Records for this exercise:
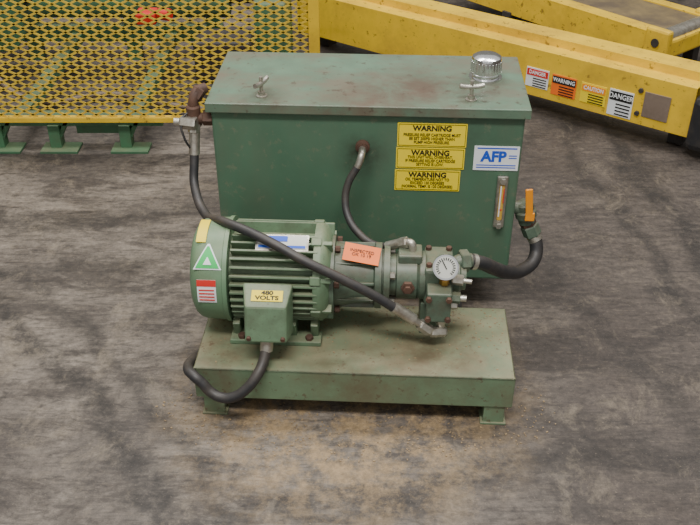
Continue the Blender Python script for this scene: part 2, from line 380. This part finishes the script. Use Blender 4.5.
# bell housing + pump
lathe('coupling_housing',[(-.095,.118),(-.078,.118),(-.077,.098),(-.03,.088),(.035,.082),(.04,.098),(.058,.098),(.059,.08),(.064,.08),(.065,.092),(.082,.092)],(0,CV,CW-.01),(1,0,0),'pump',P,n=40)
for i in range(6):
    a=2*math.pi*i/6+.3
    hexn('housing_bolt_%d'%(i+1),(-.077,CV-.106*math.cos(a),CW-.01+.106*math.sin(a)),(-.062,CV-.106*math.cos(a),CW-.01+.106*math.sin(a)),.010,'rust',P)
for i in range(4):
    a=2*math.pi*i/4+.6
    hexn('flange_bolt_%d'%(i+1),(.082,CV-.075*math.cos(a),CW-.01+.075*math.sin(a)),(.098,CV-.075*math.cos(a),CW-.01+.075*math.sin(a)),.011,'steel',P)
bm=bmesh.new()
for i in range(10):
    a=2*math.pi*(i+.5)/10
    mat=Matrix.Translation((0,CV,CW-.01))@Matrix.Rotation(a,4,'X')@Matrix.Translation((-.02,-.09,0))@Matrix.Diagonal((.115,.014,.008,1))
    bmesh.ops.create_cube(bm,size=1,matrix=mat)
me=bpy.data.meshes.new('housing_ribs'); bm.to_mesh(me); bm.free(); add('housing_ribs',me,'pump',P,bevel=.002)
lathe('pump_body',[(.08,.062),(.10,.062),(.103,.07),(.16,.072),(.165,.066),(.17,.072),(.185,.072)],(0,CV,CW-.005),(1,0,0),'pump',P,n=36)
box('pump_end_block',(.225,CV,CW-.005),(.085,.135,.125),'pump',P,bevel=.010)
box('pump_top_pad',(.14,CV,CW+.068),(.07,.07,.03),'pump',P,bevel=.006)
lathe('pump_rear_cover',[(.265,.05),(.285,.05),(.29,.042),(.305,.04)],(0,CV,CW-.005),(1,0,0),'pump',P,n=30)
box('pump_manifold',(.225,-.365,.325),(.07,.06,.10),'pump',P,bevel=.005)
box('pump_foot',(.20,CV,.235),(.05,.11,.115),'pump',P,bevel=.004)
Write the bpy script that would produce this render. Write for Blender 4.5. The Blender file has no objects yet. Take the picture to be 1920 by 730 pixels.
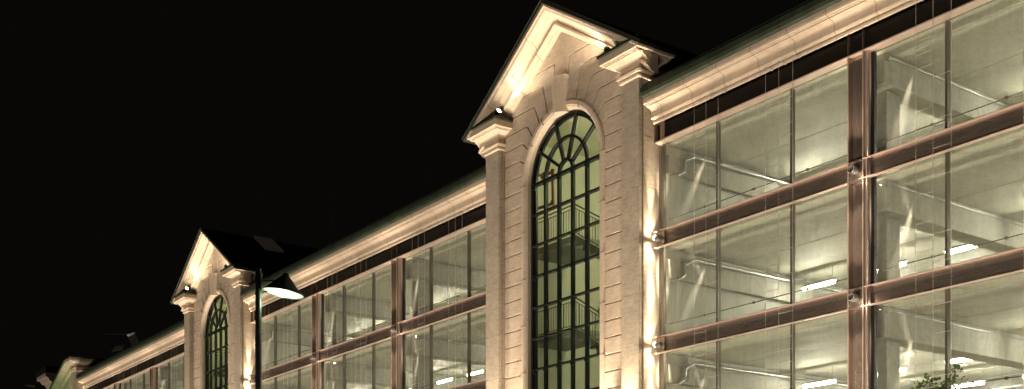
import bpy, bmesh, math, random
from mathutils import Vector, Matrix
random.seed(7)
R = math.radians
S = bpy.context.scene
COL = S.collection

# ------------------------------------------------------------------ camera
FPX = 2176.0; AX = 1556.0; CAM_D = 21.71
cd = bpy.data.cameras.new('camera'); cam = bpy.data.objects.new('camera', cd); COL.objects.link(cam)
cd.sensor_width = 36.0; cd.sensor_fit = 'HORIZONTAL'; cd.lens = FPX / 1920 * 36
cd.shift_y = (1080 - 365) / 1920; cd.clip_start = 0.1; cd.clip_end = 2000
cam.location = (0, -CAM_D, 1.6)
cam.rotation_euler = (R(90), 0, math.atan2(FPX, AX))
S.camera = cam

# ------------------------------------------------------------------ night sky and view
w = bpy.data.worlds.new('World'); S.world = w; w.use_nodes = True
bg = w.node_tree.nodes['Background']; bg.inputs[0].default_value = (0.0026, 0.0021, 0.0015, 1); bg.inputs[1].default_value = 1.0
S.view_settings.view_transform = 'Standard'; S.view_settings.look = 'None'
S.view_settings.exposure = 0.0; S.view_settings.gamma = 1.0; S.view_settings.use_curve_mapping = False
try:
    S.cycles.max_bounces = 8; S.cycles.diffuse_bounces = 4; S.cycles.transparent_max_bounces = 24
    S.cycles.caustics_reflective = False; S.cycles.caustics_refractive = False
    S.cycles.sample_clamp_indirect = 4.0
except Exception: pass

WARM = (1.0, 0.78, 0.54); WARM2 = (1.0, 0.83, 0.64)
def lamp(kind, loc, to=None, energy=100, col=WARM, size=40, blend=1.0, rad=0.05, name='floodlight_beam'):
    d = bpy.data.lights.new(name, kind); d.energy = energy; d.color = col
    if kind == 'SPOT': d.spot_size = R(size); d.spot_blend = blend
    if kind in ('SPOT', 'POINT'): d.shadow_soft_size = rad
    o = bpy.data.objects.new(name, d); COL.objects.link(o); o.location = loc
    if to is not None: o.rotation_euler = (Vector(to) - Vector(loc)).to_track_quat('-Z', 'Y').to_euler()
    return o

# plan of the long facade (metres): towers repeat every 27.8 m
T1 = -27.42; T2 = -55.22; T3 = -83.0
HW = 3.72
ZT = [11.05, 8.15, 5.25, 2.35]          # top edges of the steel beams
GL = 0.27                               # glass plane

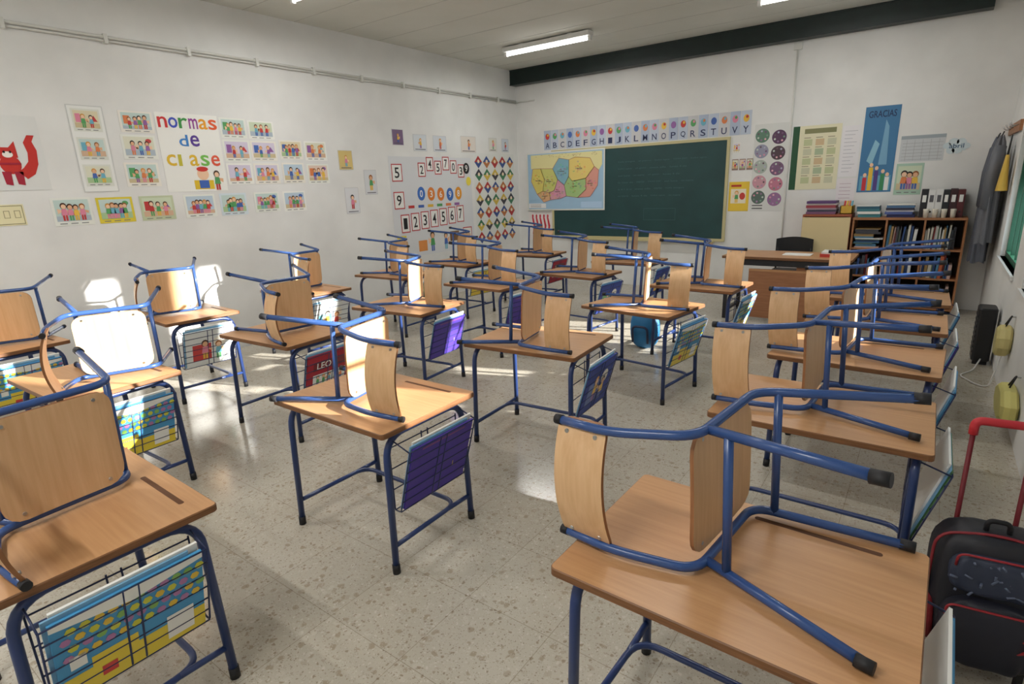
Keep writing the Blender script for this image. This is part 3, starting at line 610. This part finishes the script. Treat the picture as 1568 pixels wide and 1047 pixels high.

Aim: Print the entries as they stand, first line through the line holding "COL = S.collection", with every picture removed.

Result of this exercise:
Continue the Blender Python script for this scene: part 2, from line 380. This part finishes the script. Use Blender 4.5.
# bell housing + pump
lathe('coupling_housing',[(-.095,.118),(-.078,.118),(-.077,.098),(-.03,.088),(.035,.082),(.04,.098),(.058,.098),(.059,.08),(.064,.08),(.065,.092),(.082,.092)],(0,CV,CW-.01),(1,0,0),'pump',P,n=40)
for i in range(6):
    a=2*math.pi*i/6+.3
    hexn('housing_bolt_%d'%(i+1),(-.077,CV-.106*math.cos(a),CW-.01+.106*math.sin(a)),(-.062,CV-.106*math.cos(a),CW-.01+.106*math.sin(a)),.010,'rust',P)
for i in range(4):
    a=2*math.pi*i/4+.6
    hexn('flange_bolt_%d'%(i+1),(.082,CV-.075*math.cos(a),CW-.01+.075*math.sin(a)),(.098,CV-.075*math.cos(a),CW-.01+.075*math.sin(a)),.011,'steel',P)
bm=bmesh.new()
for i in range(10):
    a=2*math.pi*(i+.5)/10
    mat=Matrix.Translation((0,CV,CW-.01))@Matrix.Rotation(a,4,'X')@Matrix.Translation((-.02,-.09,0))@Matrix.Diagonal((.115,.014,.008,1))
    bmesh.ops.create_cube(bm,size=1,matrix=mat)
me=bpy.data.meshes.new('housing_ribs'); bm.to_mesh(me); bm.free(); add('housing_ribs',me,'pump',P,bevel=.002)
lathe('pump_body',[(.08,.062),(.10,.062),(.103,.07),(.16,.072),(.165,.066),(.17,.072),(.185,.072)],(0,CV,CW-.005),(1,0,0),'pump',P,n=36)
box('pump_end_block',(.225,CV,CW-.005),(.085,.135,.125),'pump',P,bevel=.010)
box('pump_top_pad',(.14,CV,CW+.068),(.07,.07,.03),'pump',P,bevel=.006)
lathe('pump_rear_cover',[(.265,.05),(.285,.05),(.29,.042),(.305,.04)],(0,CV,CW-.005),(1,0,0),'pump',P,n=30)
box('pump_manifold',(.225,-.365,.325),(.07,.06,.10),'pump',P,bevel=.005)
box('pump_foot',(.20,CV,.235),(.05,.11,.115),'pump',P,bevel=.004)
Write the bpy script that would produce this render. Write for Blender 4.5. The Blender file has no objects yet. Take the picture to be 1920 by 730 pixels.
import bpy, bmesh, math, random
from mathutils import Vector, Matrix
random.seed(7)
R = math.radians
S = bpy.context.scene
COL = S.collection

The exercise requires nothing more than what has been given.